CHEYENNE, Wyo. – Wyoming has some of the least punitive laws in the country for animal abuse and neglect, according to a new report from the Animal Legal Defense Fund. The 12th annual Animal Protection Law Ranking rates the Equality State 48th in the nation, ahead of only Iowa and Kentucky.

Lora Dunn, the director of the Criminal Justice Program at for the group, says one of the biggest issues is that Wyoming has no felony penalty available for animal neglect or abandonment.

"In neglect cases, oftentimes these animals suffer for days, months, sometimes even years on end," she says. "And we at the Animal Legal Defense Fund really feel that the punishment should fit the crime."

Wyoming also lacks a specific law against bestiality, although sex abuse can be prosecuted under general animal abuse laws. The states in the top five for protecting animals include Illinois at number one, followed by Oregon, Maine, California and Rhode Island.

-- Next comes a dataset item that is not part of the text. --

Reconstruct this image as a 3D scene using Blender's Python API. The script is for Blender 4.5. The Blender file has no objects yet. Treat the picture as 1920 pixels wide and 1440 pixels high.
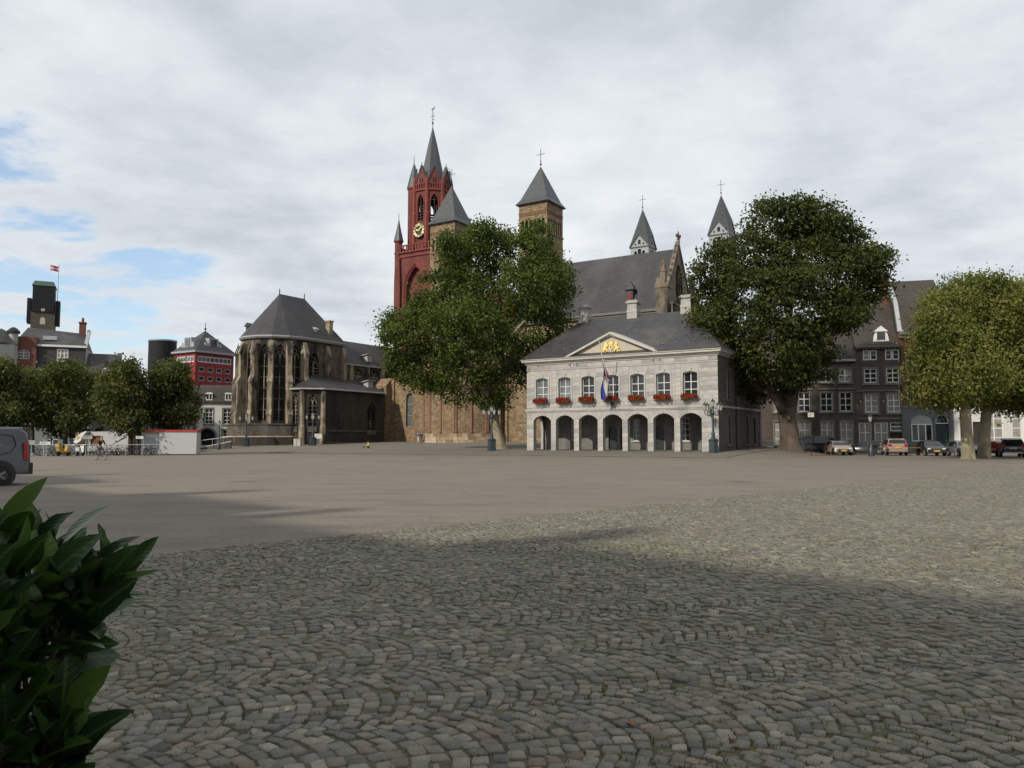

Dunn notes that Wyoming is one of the only states that leaves it up to a judge whether to make a convicted abuser surrender the animal - something she says is mandatory in many other states.

"When an abuser has been convicted, we know that person will likely harm animals in the future, and this is really common sense - that we make it mandatory that that person cannot have animals in their care for at least a certain period of time," she explains.

The report also found Wyoming doesn't have a law that includes animals in a domestic-violence protection order. Other states have passed those types of laws since often a person in an abusive relationship will stay to protect the animals in the household from violence.